:: Problem statement ::
Working from the top of the listing below, retype each line through the line containing "8.2, 9.2, .16)", both included, with no pictures.
__________________________________________________
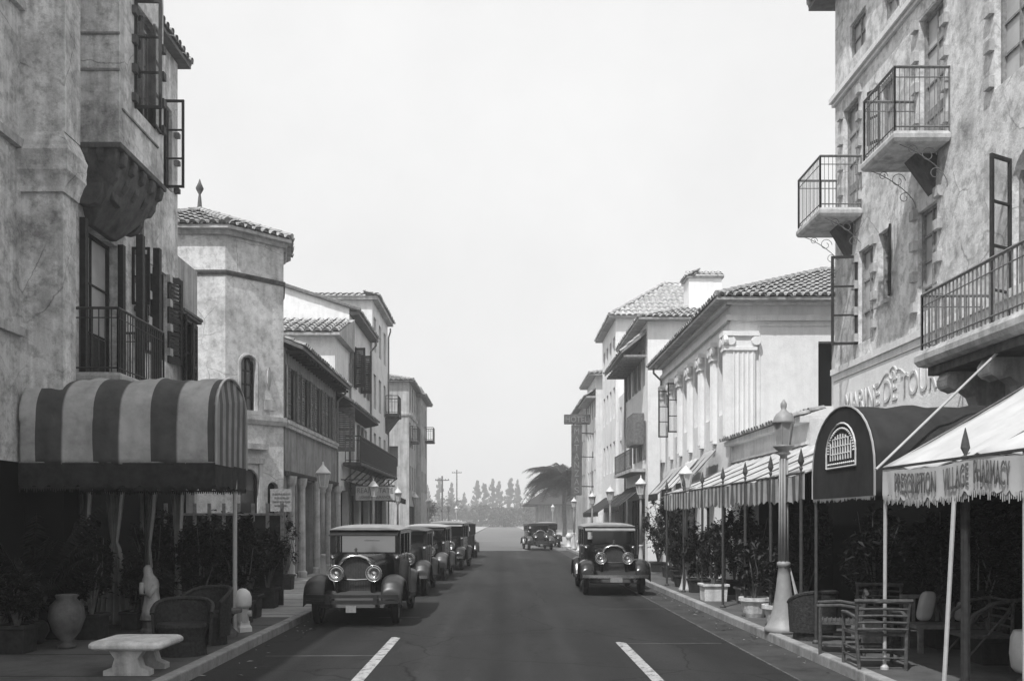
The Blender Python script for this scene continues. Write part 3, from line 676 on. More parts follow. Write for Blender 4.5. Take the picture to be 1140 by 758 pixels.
hip_roof(h6, -13, -6.35, 63, 68.5, 11.5, .3, .35, 'clay_tile', tile=.34, course=.5, ns=4, sides='FR'); strip(h6, Fs[1], 5.5, 9.1, 9.25, .12); strip(h6, Fs[0], 6.65, 9.1, 9.25, .12)
s = slab_soft(-6.35,-5.8,63.4,65.4,7.3,7.45).build('balcony', 'stone_dark', h6); railing(s, [(-6.3,63.4),(-5.8,63.4),(-5.8,65.4),(-6.3,65.4)], 7.45, 8.4, .16)
fp = [(-13,68.6),(-6.0,68.6),(-6.0,74),(-13,74)]
ops = {1: [dict(u0=.5+k*1.7,u1=1.3+k*1.7,z0=a,z1=a+1.6,mun=(2,2)) for k in range(3) for a in (4,6.8,9.0)]}
h7, Fs = building('far_apartment', 'furthest narrow house on the left with a tiny balcony against the sky', 'building', fp, 0, 11.9, 'plaster_mid', ops)
hip_roof(h7, -13, -6.0, 68.6, 74, 11.2, .25, .4, 'clay_tile', tile=.34, course=.5, ns=4, sides='FR')
s = slab_soft(-6.0,-5.3,72,73.4,8.0,8.2).build('balcony', 'stone_dark', h7); railing(s, [(-6,72),(-5.35,72),(-5.35,73.4),(-6,73.4)], 8.2, 9.2, .16)

# ================================================================== right hotel (nearest, right)
XR = 7.0
fp = [(XR,3),(16,3),(16,19.2),(XR,19.2)]     # edge 3 runs (XR,19.2) -> (XR,3)
def ro_(y0, y1, z0, z1, **k): d = dict(u0=19.2-y1, u1=19.2-y0, z0=z0, z1=z1); d.update(k); return d
W_ = [ro_(14.5,15.35,7.98,10.25,kind='door',mun=(2,4),teeth=1), ro_(17.95,18.75,7.98,10.25,kind='door',mun=(2,4),teeth=1),
      ro_(16.1,16.75,10.95,11.7,mun=(2,2),depth=.12), ro_(17.6,18.4,11.1,11.8,mun=(2,2),depth=.12), ro_(16.3,16.9,8.9,9.9,mun=(1,2),depth=.14),
      ro_(17.25,17.95,5.35,7.15,mun=(2,3),teeth=1,depth=.14), ro_(16.55,17.0,5.9,7.2,mun=(1,3),depth=.16,sill=1),
      ro_(14.72,15.4,5.35,7.05,mun=(2,4),teeth=1,depth=.14),
      ro_(11.7,12.55,4.38,6.9,kind='door',arch=1,mun=(2,4),depth=.25), ro_(9.2,10.3,4.38,6.9,kind='door',arch=1,mun=(2,4),depth=.25),
      ro_(12.1,13.0,8.0,9.8,mun=(2,4),teeth=1), ro_(9.2,10.2,8.0,9.8,mun=(2,4),teeth=1), ro_(5.5,6.6,5,7,mun=(2,4)), ro_(5.5,6.6,8.2,10,mun=(2,4)),
      ro_(17.0,18.6,.13,2.7,kind='dark',depth=.5), ro_(14.2,16.4,.13,2.7,kind='dark',depth=.5), ro_(11.2,13.4,.13,2.9,kind='dark',depth=.5), ro_(8.4,10.6,.13,2.7,kind='dark',depth=.5), ro_(4.4,7.6,.13,2.7,kind='dark',depth=.5)]
for o in W_:
    if o.get('kind') != 'dark': o['pane'] = 'pane_pale'; o['frame'] = 'wood_grey'; o['depth'] = min(o.get('depth', .2), .16)
hr, Fs = building('hotel', 'tall stained plaster hotel at the right edge with iron balconies and toothed window blocks', 'building', fp, 0, 12.9, 'plaster_hotel', {3: W_})
F = Fs[3]; LR = 16.2
q = MB(); q.fbox(F, -.05, LR, 4.93, 5.05, -.02, .09).fbox(F, -.04, LR, 4.80, 4.925, -.02, .05).fbox(F, -.06, LR, 10.62, 10.72, -.02, .12).fbox(F, -.05, LR, 10.55, 10.615, -.02, .06); q.build('string_course', 'plaster_pale', hr)
q = MB(); q.fbox(F, -.03, LR, 3.3, 4.79, .002, .028); q.build('name_band', 'plaster_white', hr)
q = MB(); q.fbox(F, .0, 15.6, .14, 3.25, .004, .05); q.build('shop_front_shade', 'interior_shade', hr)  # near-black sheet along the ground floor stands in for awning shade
text_mesh('MARINE DE TOUR', 'lettering', lambda u, v, d: F(19.2-18.55+u, 4.02+v, .028+d), 3.9, .42, 'lettering_faint', hr, .02)
q = MB(); ys = [(16.2, 4.55)]
sc = []
for k in range(26): a = k/25*2*pi*1.3; sc.append(F(2.9+.17*cos(a)*(1-k/34), 4.5+.15*sin(a)*(1-k/34), .035))
q.tube(sc, .018, 5)
for s_ in (-1, 1):
    q.tube([F(2.9+s_*t*.9, 4.45+.10*sin(t*6), .035) for t in [i/10 for i in range(2, 11)]], .016, 5)
q.build('scroll_ornament', 'lettering_faint', hr)
for name_, spec in (('a', (14.3,15.5)), ('b', (17.8,19.1))):
    y0, y1 = spec; xo = 6.14 if name_ == 'a' else 6.2
    s = slab_soft(xo-.04, XR, y0-.06, y1+.06, 7.78, 7.98, .07).build('balcony', 'cast_stone', hr)
    railing(s, [(XR,y0),(xo,y0),(xo,y1),(XR,y1)], 7.97, 8.97, .075, r=.006, mat='iron_grey')
    q = MB(); q.add([(xo+.5,y0+.4,7.78),(XR,y0+.4,7.78),(XR,y0+.48,7.2),(xo+.5,y1-.4,7.78),(XR,y1-.4,7.78),(XR,y1-.48,7.2)], [(0,1,2),(3,5,4),(0,3,4,1),(0,2,5,3),(1,4,5,2)]); q.build('balcony_corbel', 'stone_dark', s)
    q = MB()
    for yy in (y0+.05, y1-.05):
        q.tube([(xo+.1, yy, 7.78)]+[(xo+.1+.75*sin(t*pi/2), yy, 7.78-.62*(1-cos(t*pi/2))-.12*sin(t*pi)) for t in [i/8 for i in range(1, 9)]],   .007, 5)
        for cx_, cz_, r_ in ((xo+.55, 7.62, .13), (xo+.66, 7.33, .10), (xo+.3, 7.7, .08)):
            q.tube([(cx_+r_*cos(i*.5)*(1-i/22), yy, cz_+r_*sin(i*.5)*(1-i/22)) for i in range(16)], .006, 5)
    q.build_each('scroll_iron', 'iron_grey', s)
# large stone balcony over the pavement
s = slab_soft(5.96, XR, 8.6, 13.25, 4.08, 4.34, .10).build('balcony', 'cast_stone', hr)
q = MB(); q.box(6.1, XR, 8.8, 13.1, 3.96, 4.075); q.build('slab_moulding', 'stone_dark', s)
railing(s, [(XR,8.7),(6.04,8.7),(6.04,13.15),(XR,13.15)], 4.34, 5.12, .10, mat='iron_grey')
for y in (9.1, 10.4, 11.7, 12.8):
    q = MB(); P = [(XR,3.96),(6.2,3.96),(6.14,3.86),(6.18,3.74),(6.3,3.68),(6.42,3.72),(6.55,3.62),(6.62,3.45),(6.75,3.38),(6.88,3.3),(XR,3.15)]
    q.prism(P, lambda x, z: (x, y-.13, z), lambda x, z: (x, y+.13, z)); q.tube([(6.26,y-.15,3.82),(6.26,y+.15,3.82)], .11, 12).tube([(6.8,y-.15,3.44),(6.8,y+.15,3.44)], .09, 12)
    q.build('scroll_bracket', 'cast_stone', s)
casement('casement_leaf', (XR, 18.0), (-1, .12), .5, 5.35, 7.1, hr, 3)
casement('casement_leaf', (XR, 16.55), (-.35, -1), .34, 5.95, 7.15, hr, 3)
casement('casement_leaf', (XR, 12.58), (-1, -.55), .45, 4.4, 6.85, hr, 4)
casement('casement_leaf', (XR, 16.9), (-.5, 1), .3, 8.9, 9.9, hr, 2)
hip_roof(hr, XR, 16, 3, 19.2, 12.9, .3, .42, 'clay_tile', sides='LB')
# coping wall in the gap
fp = [(6.5,19.3),(6.8,19.3),(6.8,25.9),(6.5,25.9)]
gw, Fs = building('courtyard_wall', 'pale garden wall with a tiled coping joining the right hotel to the columned hall', 'wall', fp, 0, 4.05, 'plaster_pale', {3: [dict(u0=1.0,u1=2.0,z0=.13,z1=2.4,arch=1,kind='dark'), dict(u0=3.8,u1=4.8,z0=.13,z1=2.4,arch=1,kind='dark')]})
q = MB(); tile_slope(q, (6.22,25.9,4.1), (6.22,19.3,4.1), (1,0,.3), .65, course=.34); q.build('coping_tiles', 'clay_tile', gw, fix=False)
q = MB(); q.box(6.44,6.497,19.27,22.9,.14,3.1).box(6.499,6.99,19.22,19.28,.14,3.1); q.build_each('wall_shade', 'interior_shade', gw)  # added near-black boards paint deep shade onto the lower garden wall
q = MB(); q.box(6.3,7.0,19.32,25.88,3.97,4.1).box(6.42,6.5,19.32,25.88,3.5,3.56); q.build('coping', 'plaster_pale', gw)

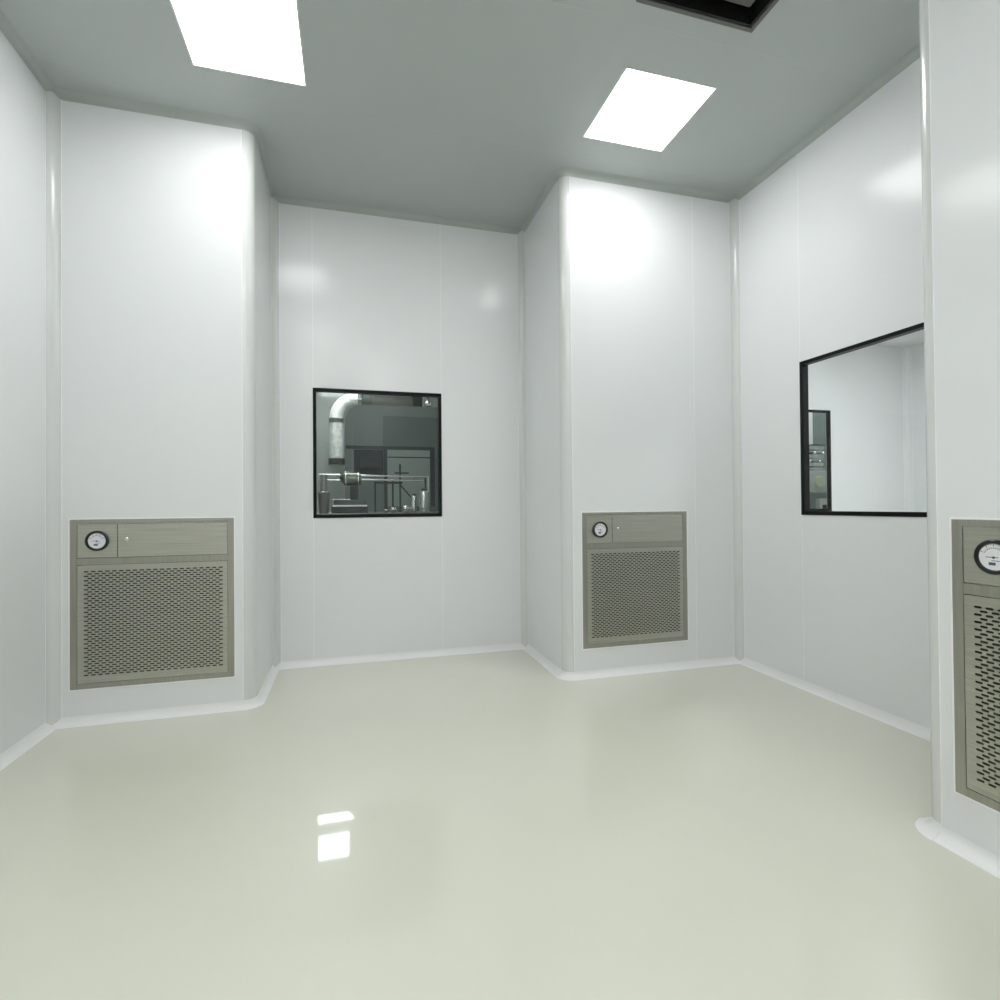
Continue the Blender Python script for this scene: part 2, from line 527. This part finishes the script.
__________________________________________________
:: Solution for this task ::
The Blender Python script for this scene continues. Write part 3, from line 676 on. More parts follow. Write for Blender 4.5. Take the picture to be 1140 by 758 pixels.
hip_roof(h6, -13, -6.35, 63, 68.5, 11.5, .3, .35, 'clay_tile', tile=.34, course=.5, ns=4, sides='FR'); strip(h6, Fs[1], 5.5, 9.1, 9.25, .12); strip(h6, Fs[0], 6.65, 9.1, 9.25, .12)
s = slab_soft(-6.35,-5.8,63.4,65.4,7.3,7.45).build('balcony', 'stone_dark', h6); railing(s, [(-6.3,63.4),(-5.8,63.4),(-5.8,65.4),(-6.3,65.4)], 7.45, 8.4, .16)
fp = [(-13,68.6),(-6.0,68.6),(-6.0,74),(-13,74)]
ops = {1: [dict(u0=.5+k*1.7,u1=1.3+k*1.7,z0=a,z1=a+1.6,mun=(2,2)) for k in range(3) for a in (4,6.8,9.0)]}
h7, Fs = building('far_apartment', 'furthest narrow house on the left with a tiny balcony against the sky', 'building', fp, 0, 11.9, 'plaster_mid', ops)
hip_roof(h7, -13, -6.0, 68.6, 74, 11.2, .25, .4, 'clay_tile', tile=.34, course=.5, ns=4, sides='FR')
s = slab_soft(-6.0,-5.3,72,73.4,8.0,8.2).build('balcony', 'stone_dark', h7); railing(s, [(-6,72),(-5.35,72),(-5.35,73.4),(-6,73.4)], 8.2, 9.2, .16)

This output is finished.